Monday 28 May 2012

Families... Not Again!

The Addams Family, 1964
   How do you turn a perfectly good day into a blue one? There are several ways. Here’s one, you decide to do the maths of your bank account. Here’s another, you pay a call-visit to your family. I did both today. I haven’t yet made up my mind whether I should name me brave or self-destructive. Then again, bravery includes many self-destructive acts along the way. Enough philosophy, let’s go back to the wreckages of a day.
   The sun is still shining here and the weather is still warm. I should have been walking around all day free and easy. Instead, by teatime I was already so tensed that I’ll need a hummer to straighten up my back muscles.

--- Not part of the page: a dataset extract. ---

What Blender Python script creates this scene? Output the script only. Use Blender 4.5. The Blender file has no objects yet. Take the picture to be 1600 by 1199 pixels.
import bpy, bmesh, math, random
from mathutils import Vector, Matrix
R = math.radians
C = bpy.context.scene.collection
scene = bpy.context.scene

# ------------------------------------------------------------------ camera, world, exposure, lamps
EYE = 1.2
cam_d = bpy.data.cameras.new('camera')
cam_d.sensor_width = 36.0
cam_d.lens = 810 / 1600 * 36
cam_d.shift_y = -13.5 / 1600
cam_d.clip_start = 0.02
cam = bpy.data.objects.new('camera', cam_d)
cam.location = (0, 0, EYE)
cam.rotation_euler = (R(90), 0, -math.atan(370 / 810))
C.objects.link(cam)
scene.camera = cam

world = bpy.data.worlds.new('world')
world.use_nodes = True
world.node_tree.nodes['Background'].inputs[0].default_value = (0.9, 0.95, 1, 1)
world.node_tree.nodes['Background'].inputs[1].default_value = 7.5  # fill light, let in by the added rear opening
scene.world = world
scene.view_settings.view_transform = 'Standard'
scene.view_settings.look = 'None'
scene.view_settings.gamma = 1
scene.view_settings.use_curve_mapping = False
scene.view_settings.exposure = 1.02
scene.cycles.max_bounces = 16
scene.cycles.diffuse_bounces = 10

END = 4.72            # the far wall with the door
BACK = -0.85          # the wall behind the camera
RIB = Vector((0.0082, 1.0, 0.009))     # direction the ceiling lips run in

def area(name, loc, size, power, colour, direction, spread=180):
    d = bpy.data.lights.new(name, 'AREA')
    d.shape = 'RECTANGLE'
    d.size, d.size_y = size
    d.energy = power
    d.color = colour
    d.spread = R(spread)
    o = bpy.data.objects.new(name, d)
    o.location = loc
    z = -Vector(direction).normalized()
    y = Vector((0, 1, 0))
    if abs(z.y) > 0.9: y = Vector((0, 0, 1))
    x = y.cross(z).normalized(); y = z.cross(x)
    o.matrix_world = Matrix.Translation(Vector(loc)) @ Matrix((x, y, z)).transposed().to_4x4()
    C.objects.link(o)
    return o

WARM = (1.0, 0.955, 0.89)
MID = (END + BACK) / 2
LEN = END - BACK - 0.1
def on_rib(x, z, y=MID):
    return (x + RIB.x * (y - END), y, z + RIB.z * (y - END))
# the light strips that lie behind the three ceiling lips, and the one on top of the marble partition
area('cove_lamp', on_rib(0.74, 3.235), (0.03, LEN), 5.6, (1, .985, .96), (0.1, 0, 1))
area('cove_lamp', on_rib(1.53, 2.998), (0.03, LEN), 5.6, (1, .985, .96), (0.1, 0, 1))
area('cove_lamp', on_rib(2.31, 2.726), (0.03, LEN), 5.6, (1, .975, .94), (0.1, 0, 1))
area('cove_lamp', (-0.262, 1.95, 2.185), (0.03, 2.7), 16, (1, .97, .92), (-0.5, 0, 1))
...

It’s nobody’s fault, actually. Sometimes I tend to take things more seriously than I should. I mean, most families are difficult to handle anyway (the rest are just impossible) and many people faces small droughts in their pockets now and then. Everyday’s matters, same all, same all, just routine, right? Wrong.
  There are these days bright as possibly can be, but all you see are clouds, even if there aren’t any. This is the effect of families and particularly families miles away.
   You see, one of the advantages of moving away from the family nest, the neighborhood, the country is that you don’t have to set dinners for the in-laws, arrange meetings and attend to all these obligations that everyone is expecting you to, especially after getting married. That’s the good aspect. The bad one (beside that you miss them, after all is your family for heaven’s sake) is that everything gets over-magnified or oversimplified, specifically because you are not there.  You either going to get a full version, with all the drama and colors of every little detail, the exhausting analysis of an incident with all the ifs and buts that can possibly exist in a human brain. Or you are going to get the ‘nothing important really’ version. When you hear that expression make no mistake, is damn serious, they just don’t want to frighten you up. Then the struggle starts, slowly and painfully you’ll have to guess what’s behind the lines, what’s the right question, what the frickin is going on. Then the sun is gone and the day is lost.
   Alas, families will always find their way in.